Dataset excerpt:
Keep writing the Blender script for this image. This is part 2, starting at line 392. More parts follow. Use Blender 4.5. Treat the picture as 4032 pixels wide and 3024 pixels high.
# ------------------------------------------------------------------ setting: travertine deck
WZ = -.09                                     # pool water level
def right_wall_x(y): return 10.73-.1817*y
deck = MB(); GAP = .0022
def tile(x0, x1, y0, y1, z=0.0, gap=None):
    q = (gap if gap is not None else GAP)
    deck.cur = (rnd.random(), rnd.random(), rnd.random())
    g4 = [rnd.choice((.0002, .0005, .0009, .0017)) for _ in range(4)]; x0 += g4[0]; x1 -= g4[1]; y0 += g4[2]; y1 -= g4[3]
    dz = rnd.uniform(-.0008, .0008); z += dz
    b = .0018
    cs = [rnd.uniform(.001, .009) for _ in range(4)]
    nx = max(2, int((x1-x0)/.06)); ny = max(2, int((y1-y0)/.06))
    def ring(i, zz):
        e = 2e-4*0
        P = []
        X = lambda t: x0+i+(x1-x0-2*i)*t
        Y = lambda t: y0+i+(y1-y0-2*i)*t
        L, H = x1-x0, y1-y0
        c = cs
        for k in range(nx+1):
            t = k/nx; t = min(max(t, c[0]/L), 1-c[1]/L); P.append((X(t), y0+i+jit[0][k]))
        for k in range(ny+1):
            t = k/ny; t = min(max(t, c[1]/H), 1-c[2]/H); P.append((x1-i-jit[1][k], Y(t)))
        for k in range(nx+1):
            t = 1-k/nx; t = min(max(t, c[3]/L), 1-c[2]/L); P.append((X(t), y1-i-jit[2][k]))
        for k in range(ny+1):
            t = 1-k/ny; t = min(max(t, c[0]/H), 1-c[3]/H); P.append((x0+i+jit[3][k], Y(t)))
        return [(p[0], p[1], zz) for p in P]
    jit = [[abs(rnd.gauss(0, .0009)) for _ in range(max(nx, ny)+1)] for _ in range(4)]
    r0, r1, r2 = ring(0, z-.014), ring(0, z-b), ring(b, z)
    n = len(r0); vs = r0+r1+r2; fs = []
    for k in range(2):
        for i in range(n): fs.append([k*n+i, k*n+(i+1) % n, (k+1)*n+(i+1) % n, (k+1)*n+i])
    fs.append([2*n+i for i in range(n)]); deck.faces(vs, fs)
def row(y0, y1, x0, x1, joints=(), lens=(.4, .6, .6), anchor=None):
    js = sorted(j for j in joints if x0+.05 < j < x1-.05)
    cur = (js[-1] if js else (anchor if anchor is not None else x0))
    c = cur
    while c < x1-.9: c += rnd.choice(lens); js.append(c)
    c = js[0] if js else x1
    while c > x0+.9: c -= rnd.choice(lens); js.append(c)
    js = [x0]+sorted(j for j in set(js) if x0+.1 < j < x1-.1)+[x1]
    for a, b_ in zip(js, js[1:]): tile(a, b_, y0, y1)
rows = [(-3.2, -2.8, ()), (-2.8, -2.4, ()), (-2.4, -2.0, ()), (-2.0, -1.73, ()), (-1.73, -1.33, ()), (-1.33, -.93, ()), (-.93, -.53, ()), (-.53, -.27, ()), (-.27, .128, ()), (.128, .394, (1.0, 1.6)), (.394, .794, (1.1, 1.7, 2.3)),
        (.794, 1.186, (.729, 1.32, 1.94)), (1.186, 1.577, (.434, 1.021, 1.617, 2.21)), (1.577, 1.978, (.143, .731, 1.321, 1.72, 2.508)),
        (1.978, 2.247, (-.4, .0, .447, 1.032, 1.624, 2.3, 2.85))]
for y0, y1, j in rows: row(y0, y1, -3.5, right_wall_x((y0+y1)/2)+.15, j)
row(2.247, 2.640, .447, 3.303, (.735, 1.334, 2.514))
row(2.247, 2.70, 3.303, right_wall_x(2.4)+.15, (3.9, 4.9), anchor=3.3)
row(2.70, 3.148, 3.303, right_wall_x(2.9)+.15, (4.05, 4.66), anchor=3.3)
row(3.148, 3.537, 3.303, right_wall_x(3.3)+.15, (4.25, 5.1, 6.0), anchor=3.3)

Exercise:
Set down the listing above in full, please, exactly as it appears.

Solution:
Keep writing the Blender script for this image. This is part 2, starting at line 392. More parts follow. Use Blender 4.5. Treat the picture as 4032 pixels wide and 3024 pixels high.
# ------------------------------------------------------------------ setting: travertine deck
WZ = -.09                                     # pool water level
def right_wall_x(y): return 10.73-.1817*y
deck = MB(); GAP = .0022
def tile(x0, x1, y0, y1, z=0.0, gap=None):
    q = (gap if gap is not None else GAP)
    deck.cur = (rnd.random(), rnd.random(), rnd.random())
    g4 = [rnd.choice((.0002, .0005, .0009, .0017)) for _ in range(4)]; x0 += g4[0]; x1 -= g4[1]; y0 += g4[2]; y1 -= g4[3]
    dz = rnd.uniform(-.0008, .0008); z += dz
    b = .0018
    cs = [rnd.uniform(.001, .009) for _ in range(4)]
    nx = max(2, int((x1-x0)/.06)); ny = max(2, int((y1-y0)/.06))
    def ring(i, zz):
        e = 2e-4*0
        P = []
        X = lambda t: x0+i+(x1-x0-2*i)*t
        Y = lambda t: y0+i+(y1-y0-2*i)*t
        L, H = x1-x0, y1-y0
        c = cs
        for k in range(nx+1):
            t = k/nx; t = min(max(t, c[0]/L), 1-c[1]/L); P.append((X(t), y0+i+jit[0][k]))
        for k in range(ny+1):
            t = k/ny; t = min(max(t, c[1]/H), 1-c[2]/H); P.append((x1-i-jit[1][k], Y(t)))
        for k in range(nx+1):
            t = 1-k/nx; t = min(max(t, c[3]/L), 1-c[2]/L); P.append((X(t), y1-i-jit[2][k]))
        for k in range(ny+1):
            t = 1-k/ny; t = min(max(t, c[0]/H), 1-c[3]/H); P.append((x0+i+jit[3][k], Y(t)))
        return [(p[0], p[1], zz) for p in P]
    jit = [[abs(rnd.gauss(0, .0009)) for _ in range(max(nx, ny)+1)] for _ in range(4)]
    r0, r1, r2 = ring(0, z-.014), ring(0, z-b), ring(b, z)
    n = len(r0); vs = r0+r1+r2; fs = []
    for k in range(2):
        for i in range(n): fs.append([k*n+i, k*n+(i+1) % n, (k+1)*n+(i+1) % n, (k+1)*n+i])
    fs.append([2*n+i for i in range(n)]); deck.faces(vs, fs)
def row(y0, y1, x0, x1, joints=(), lens=(.4, .6, .6), anchor=None):
    js = sorted(j for j in joints if x0+.05 < j < x1-.05)
    cur = (js[-1] if js else (anchor if anchor is not None else x0))
    c = cur
    while c < x1-.9: c += rnd.choice(lens); js.append(c)
    c = js[0] if js else x1
    while c > x0+.9: c -= rnd.choice(lens); js.append(c)
    js = [x0]+sorted(j for j in set(js) if x0+.1 < j < x1-.1)+[x1]
    for a, b_ in zip(js, js[1:]): tile(a, b_, y0, y1)
rows = [(-3.2, -2.8, ()), (-2.8, -2.4, ()), (-2.4, -2.0, ()), (-2.0, -1.73, ()), (-1.73, -1.33, ()), (-1.33, -.93, ()), (-.93, -.53, ()), (-.53, -.27, ()), (-.27, .128, ()), (.128, .394, (1.0, 1.6)), (.394, .794, (1.1, 1.7, 2.3)),
        (.794, 1.186, (.729, 1.32, 1.94)), (1.186, 1.577, (.434, 1.021, 1.617, 2.21)), (1.577, 1.978, (.143, .731, 1.321, 1.72, 2.508)),
        (1.978, 2.247, (-.4, .0, .447, 1.032, 1.624, 2.3, 2.85))]
for y0, y1, j in rows: row(y0, y1, -3.5, right_wall_x((y0+y1)/2)+.15, j)
row(2.247, 2.640, .447, 3.303, (.735, 1.334, 2.514))
row(2.247, 2.70, 3.303, right_wall_x(2.4)+.15, (3.9, 4.9), anchor=3.3)
row(2.70, 3.148, 3.303, right_wall_x(2.9)+.15, (4.05, 4.66), anchor=3.3)
row(3.148, 3.537, 3.303, right_wall_x(3.3)+.15, (4.25, 5.1, 6.0), anchor=3.3)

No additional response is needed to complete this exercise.